A paixão pelo futebol, aliás, fez a família de Youssouf se aproximar do Brasil antes mesmo do filho morar aqui. “Eu conversei com muitas pessoas do meu país. Meu pai gosta que eu viva aqui. Uma pessoa na universidade me disse que eu poderia fazer estágio nos Estados Unidos, mas meu pai disse que não. Eles gostam do Brasil. Desde pequeno torcemos pelo Brasil no futebol”.
 
Rede Nacional
O Centro Regional de Iniciação ao Atletismo (Cria – Lavras) começou como um projeto de extensão da Ufla. Ao ver que o filho queria começar a treinar atletismo, Fernando Oliveira convidou outras crianças para iniciar uma escolinha. “Montei um grupinho para meu filho não correr sozinho e chamei algumas crianças. Acabou que montamos um grupo forte. E fomos campeões brasileiros sub 18 em Maringá em 2012. Isso fez o projeto crescer”.
 
Pista da Universidade de Lavras, onde Youssouf faz sua preparação: montada com recursos do Ministério do Esporte, integra a Rede Nacional de Treinamento.
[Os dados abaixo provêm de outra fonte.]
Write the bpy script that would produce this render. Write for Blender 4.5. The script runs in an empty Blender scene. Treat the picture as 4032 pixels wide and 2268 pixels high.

Foto: Ministério do EsportePista da Universidade de Lavras, onde Youssouf faz sua preparação: montada com recursos do Ministério do Esporte, integra a Rede Nacional de Treinamento. Foto: Ministério do Esporte
 
Hoje o Cria atende a mais de 1500 alunos da região e conta com apoio de empresas e dos governos Federal, estadual e municipal para o custeio das despesas. Os jovens também tiveram o reforço de uma pista de atletismo nova, com oito raias, apta a buscar certificação internacional nível 2 da IAAF (Associação Internacional das Federações de Atletismo, na sigla em inglês). A estrutura foi construída com recursos de R$ 9,6 milhões do Ministério do Esporte e integra a Rede Nacional de Treinamento.
 
“Você ver crianças carentes, a maior parte recebendo Bolsa Família, morando em casas feitas pelo governo e, apesar das dificuldades, elas conquistaram essa pista, é motivo de orgulho absurdo”, afirma Fernando Oliveira, que explicou que antes a pista era de terra (saibro).
 
Uma estrutura que pode fazer a diferença para o talento de Youssouf despontar. “Aqui no Brasil tem muita competição e elas são com cronômetro digital. No Chade, muitas competições nacionais não têm e você não sabe o tempo que fez”, compara o corredor, que tem grandes chances de ser o indicado pelo seu país nos Jogos Rio 2016. No atletismo, as nações podem indicar um mínimo de competidores, mesmo sem índice. Se conseguir, ele com certeza se sentirá correndo em casa.